American entrepreneur and billionaire Jared Isaacman became the first non-professional astronaut to walk in space on Thursday.
The 41-year-old bankrolled the Polaris Dawn mission that launched him and three others into space aboard a SpaceX Crew Dragon spaceship.
Worth an estimated $1.9bn (£1.46bn), Mr Isaacman made his fortune from payment processing company Shift4 Payments, which he founded in 1999 aged 16.
The businessman had long been passionate about flying, first taking pilot lessons in 2004 and later setting a world record for circumnavigating the world in a light jet.
Stepping out into space for his first time on Thursday, the businessman said: “Back at home we all have a lot of work to do.
“But from here Earth sure looks like a perfect world.”

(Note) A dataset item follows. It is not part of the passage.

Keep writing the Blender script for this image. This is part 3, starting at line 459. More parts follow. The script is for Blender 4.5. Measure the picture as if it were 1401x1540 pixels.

SpaceX engineer Sarah Gillis also did a spacewalk after Isaacman returned.
Polaris Dawn is not his first space mission. In 2021, he bankrolled and led the first private, all-civilian team to ever orbit the Earth.
That crew - named Inspiration4 - left on a SpaceX capsule from Florida and spent three days in space before splashing down successfully in the Atlantic Ocean.
Time magazine estimated that Mr Isaacman paid $200m (£153m) to fellow billionaire Elon Musk for all four seats aboard the SpaceX craft.
“That was a heck of a ride for us,” Mr Isaacman radioed shortly after landing at the time. “We're just getting started.”
Born in Union, New Jersey, Mr Isaacman started his successful company Shift4 Payments from his parents’ basement, according to a report by Forbes.
The company now handles payments for a third of restaurants and hotels in the US, including big names like Hilton, Four Seasons, KFC and Arby’s.
He also founded Draken International in 2011, a defence firm that trains Air Force pilots and owns the world’s largest fleet of private military aircrafts.
In 2019, Mr Isaacman sold a majority stake in Draken to Blackstone, a Wall Street firm, for a nine-figure sum, Forbes reported.
The magazine dubbed him a “thrill seeker” in a 2020 profile, reporting that for fun, Mr Isaacman “bullets the MiG faster than the speed of sound and climbs mountains to unwind from non-stop, intense 80-plus-hour weeks”.
His brother, Michael Isaacman, told Forbes that the businessman is “a big believer that we all have a limited fatigue life, so let’s do the most amazing things that we can while we’re alive”.
Mr Isaacman and the others on board the Polaris Dawn are expected to return on Saturday.